10 years on from 9/11: the communications challenges of the campaign against terrorism remain as important and pressing as ever

By Andrew Hammond, Associate Partner at ReputationInc

The US and wider Western response to the attacks of 11 September 2001 has been dominated by counter-terrorism and military might. While major successes have been achieved, including the unseating of the Taliban regime in Afghanistan, an overwhelming emphasis on ‘hard power' has fuelled controversy across much of the world.

Even former US Defence Secretary Donald Rumsfeld acknowledged the problem when, in 2006, he asserted that the United States “probably deserves [only] a ‘D’ or a D-plus’ as a country as to how well we’re doing in the battle of ideas” [in the anti-terrorism campaign], and that “we have to find a formula as a country” for countering the jihadist message.

A decade on from 9/11, the death of Osama bin Laden, especially when taken in combination with the ongoing ‘Arab Spring', offers a remarkable window of opportunity for policymakers to re-emphasise the importance of diplomacy and communications in the campaign against terrorism. As US President Barack Obama has emphasised, this must include an “alternative narrative” for a disaffected generation in the Islamic world.

According to the just-released annual findings of the Pew Global Attitudes Project, in 9 of 13 key countries for which relevant time series data is available, significantly fewer people think more favourably of the United States in 2011 than before 9/11. Nowhere is this phenomenon more evident than in the Islamic world. In Turkey, for instance, US favourability ratings have declined precipitously from 52% in 2000 to 10% in 2011. In Egypt, the fall-off is from 23% in 2000 to 12% in 2011.

Even in Britain, Washington’s staunchest ally in the campaign against terrorism, there has been a significant fall in favourability towards the United States from 83% in 2000 to 61% in 2011 (with a low point of 51% in 2007). The partial improvement since 2007, a trend also in evidence in several other countries, is due in significant part to the greater international appeal of Obama than George Bush.

The overall fall-off in popularity of the United States in the last decade is so serious because of the erosion of US soft power -- the ability to influence the preferences of others derived from the attractiveness of a state’s values, ideals and government policies. History underlines the key role that soft-power instruments (which include diplomacy, economic assistance and communications) have played in obtaining desirable outcomes in world politics.

For example, the United States used soft resources skilfully after the Second World War to encourage other countries into a system of alliances and institutions, such as NATO, the IMF, the World Bank, and the UN. The Cold War was subsequently won by a strategy of containment and cultural vigour that combined soft and hard power.

Like the Cold War, the challenges that are posed by the campaign against terrorism cannot be met by hard assets alone. This is especially so as the anti-terrorism contest is one whose outcome is related, in significant part, to a battle between moderates and extremists within Islamic civilisation. The US will secure greater success in meeting its goals if it demonstrates an enhanced capacity to win more moderate Muslim support.

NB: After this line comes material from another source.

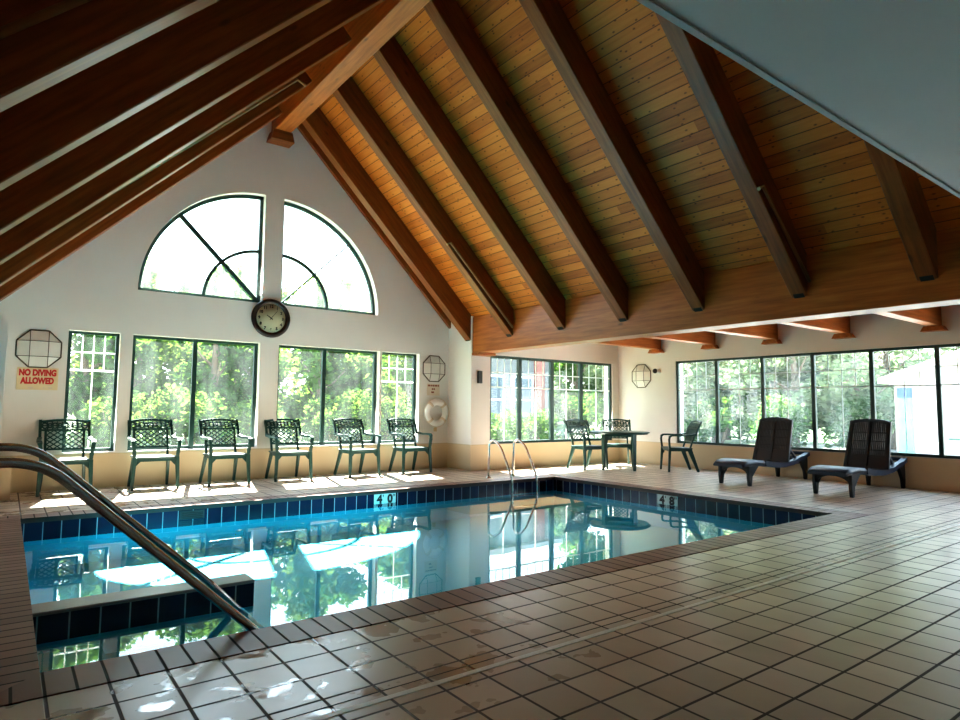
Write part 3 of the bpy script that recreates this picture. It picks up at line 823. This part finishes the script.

It is in this context of winning Muslim ‘hearts and minds’ that, ten years after 9/11, Obama now has such a precious political window of opportunity to re-launch the campaign against terrorism. Seizing the moment would require the United States giving higher priority (as it did during the Cold War) to activities such as public diplomacy, broadcasting, development assistance and exchange programmes.

US public diplomacy is in particular need of revitalisation. Here, Obama should fully resource and implement the ‘Strengthening US engagement with the world’ strategic initiative launched last year. This identifies many priorities, including better combating the messages of violent extremists, and ensuring that US policy is better informed by an understanding of attitudes of foreign publics.

Such a re-launched anti-terrorism campaign would continue, of course, to include a significant military and counter-terrorism component. However, barring a major new attack on the US homeland, or that of a key ally, hard power could be de-emphasised in relative importance, including through the planned withdrawal of troops in Afghanistan from 2011-13.